Fizyolojik gereksinimlerinden dolayı karnını doyurması ve temel içgüdü ihtiyaçlarını gidermesi için daha fazla besine ihtiyaç duydu. İnsan düşünebilen bir canlı olarak diğer primatlardan ayrılır. İlk olarak ihtiyaçlarını gidermek için mağaralardan dışarı çıktı ve dünyayı gezmeye başladı, daha sonra küçük su hayvanlarını ve gücünün yettiği hayvanları avladı, daha sonra besin topladı ve tüketti. Çekirdeklerini toprağa düşürdü ve gördü.
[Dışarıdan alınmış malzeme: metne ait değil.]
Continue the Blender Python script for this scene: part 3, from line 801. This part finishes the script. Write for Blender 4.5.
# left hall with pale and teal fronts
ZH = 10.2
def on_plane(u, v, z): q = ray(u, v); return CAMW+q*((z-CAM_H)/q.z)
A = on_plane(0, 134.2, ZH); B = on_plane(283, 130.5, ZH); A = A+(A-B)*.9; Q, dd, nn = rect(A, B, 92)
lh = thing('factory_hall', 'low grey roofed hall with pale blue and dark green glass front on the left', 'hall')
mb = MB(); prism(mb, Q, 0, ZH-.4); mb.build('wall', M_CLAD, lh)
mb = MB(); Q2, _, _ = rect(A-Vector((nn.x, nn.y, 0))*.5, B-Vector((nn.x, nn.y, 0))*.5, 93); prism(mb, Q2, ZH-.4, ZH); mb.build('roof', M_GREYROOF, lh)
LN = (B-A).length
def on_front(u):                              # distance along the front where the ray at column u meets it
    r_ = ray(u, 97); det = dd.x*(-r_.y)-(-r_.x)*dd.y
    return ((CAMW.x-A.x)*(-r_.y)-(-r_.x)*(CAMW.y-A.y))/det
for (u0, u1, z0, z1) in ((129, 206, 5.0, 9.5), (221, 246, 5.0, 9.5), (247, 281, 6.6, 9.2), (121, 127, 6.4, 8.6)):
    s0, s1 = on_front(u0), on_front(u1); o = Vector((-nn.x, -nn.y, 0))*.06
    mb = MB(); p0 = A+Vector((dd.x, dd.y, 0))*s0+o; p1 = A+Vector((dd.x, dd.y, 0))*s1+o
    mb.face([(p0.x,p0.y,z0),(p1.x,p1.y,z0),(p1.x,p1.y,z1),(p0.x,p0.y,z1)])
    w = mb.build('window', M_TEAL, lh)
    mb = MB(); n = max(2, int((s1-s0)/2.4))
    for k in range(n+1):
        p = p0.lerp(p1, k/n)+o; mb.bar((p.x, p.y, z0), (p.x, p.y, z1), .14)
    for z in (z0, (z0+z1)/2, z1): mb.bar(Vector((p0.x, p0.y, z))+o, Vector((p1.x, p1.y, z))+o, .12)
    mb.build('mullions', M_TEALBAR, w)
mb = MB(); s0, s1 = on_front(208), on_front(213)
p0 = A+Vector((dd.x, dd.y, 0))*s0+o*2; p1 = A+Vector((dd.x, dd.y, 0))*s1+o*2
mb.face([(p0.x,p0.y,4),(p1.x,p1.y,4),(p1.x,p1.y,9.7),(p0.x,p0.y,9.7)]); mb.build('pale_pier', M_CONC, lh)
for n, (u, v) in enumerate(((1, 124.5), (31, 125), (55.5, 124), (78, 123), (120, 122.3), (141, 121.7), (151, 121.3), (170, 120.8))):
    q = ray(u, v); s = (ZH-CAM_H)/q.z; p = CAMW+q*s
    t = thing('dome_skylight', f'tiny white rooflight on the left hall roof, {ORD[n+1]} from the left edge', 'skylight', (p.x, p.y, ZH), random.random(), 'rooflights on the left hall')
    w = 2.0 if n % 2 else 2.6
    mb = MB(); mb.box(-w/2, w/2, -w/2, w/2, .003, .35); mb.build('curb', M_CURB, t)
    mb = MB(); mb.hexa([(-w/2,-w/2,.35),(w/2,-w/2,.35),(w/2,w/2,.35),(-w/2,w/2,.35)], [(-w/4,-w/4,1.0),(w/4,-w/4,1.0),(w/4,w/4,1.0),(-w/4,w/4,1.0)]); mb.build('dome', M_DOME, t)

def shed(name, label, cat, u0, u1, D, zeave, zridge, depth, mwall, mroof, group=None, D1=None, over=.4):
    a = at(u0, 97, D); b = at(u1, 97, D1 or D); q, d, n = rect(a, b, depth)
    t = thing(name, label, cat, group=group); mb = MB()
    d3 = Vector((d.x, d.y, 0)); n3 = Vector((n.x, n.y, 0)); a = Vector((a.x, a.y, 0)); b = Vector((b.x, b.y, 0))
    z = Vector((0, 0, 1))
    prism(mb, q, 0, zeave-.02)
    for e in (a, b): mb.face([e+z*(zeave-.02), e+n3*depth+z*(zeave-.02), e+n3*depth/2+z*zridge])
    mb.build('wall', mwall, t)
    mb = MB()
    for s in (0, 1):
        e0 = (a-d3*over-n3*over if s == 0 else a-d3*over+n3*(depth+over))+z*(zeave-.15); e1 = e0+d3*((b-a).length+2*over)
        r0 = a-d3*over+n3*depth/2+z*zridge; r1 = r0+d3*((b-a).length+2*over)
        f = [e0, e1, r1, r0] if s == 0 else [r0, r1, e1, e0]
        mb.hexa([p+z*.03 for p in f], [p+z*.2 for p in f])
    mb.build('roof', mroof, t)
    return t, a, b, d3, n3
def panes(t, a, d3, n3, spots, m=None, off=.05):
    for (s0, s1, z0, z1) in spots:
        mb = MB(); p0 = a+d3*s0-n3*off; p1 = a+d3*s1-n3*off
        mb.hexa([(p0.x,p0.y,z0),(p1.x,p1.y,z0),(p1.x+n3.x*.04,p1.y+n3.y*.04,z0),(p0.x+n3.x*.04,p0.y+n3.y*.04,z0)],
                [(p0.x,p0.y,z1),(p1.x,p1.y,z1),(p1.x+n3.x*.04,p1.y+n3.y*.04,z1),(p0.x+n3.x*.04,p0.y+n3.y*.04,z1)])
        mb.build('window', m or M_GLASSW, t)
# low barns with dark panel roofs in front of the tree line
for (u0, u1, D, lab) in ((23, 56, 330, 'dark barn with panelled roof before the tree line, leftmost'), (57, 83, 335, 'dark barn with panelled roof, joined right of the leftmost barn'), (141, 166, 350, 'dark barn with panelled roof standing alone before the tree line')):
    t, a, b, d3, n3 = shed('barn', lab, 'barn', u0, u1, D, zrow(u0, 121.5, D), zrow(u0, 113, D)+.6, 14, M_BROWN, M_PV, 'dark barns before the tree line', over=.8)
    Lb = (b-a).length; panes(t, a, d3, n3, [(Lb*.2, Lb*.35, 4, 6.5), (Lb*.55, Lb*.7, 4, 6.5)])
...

Biten bir üründen yeni bir ürün elde ettiğini gördü. Su verdikçe büyüyen, büyüdükçe meyve veren ağaçları, bitkileri keşfetti. Daha çok ürün elde etmek için daha çok suya ihtiyacı olduğunu anladı ve büyük su kütlelerinin yanına göç etti. Toprağı işledi ve toprağa can kattı. Emek verdiği toprağa zarar gelmesin diye dibinde uyumaya başladı. Evler inşa etmeye başladı. Büyük ve yırtıcı hayvanlar can verdiği toprağı talan etmesin diye kenarlarına set ördü.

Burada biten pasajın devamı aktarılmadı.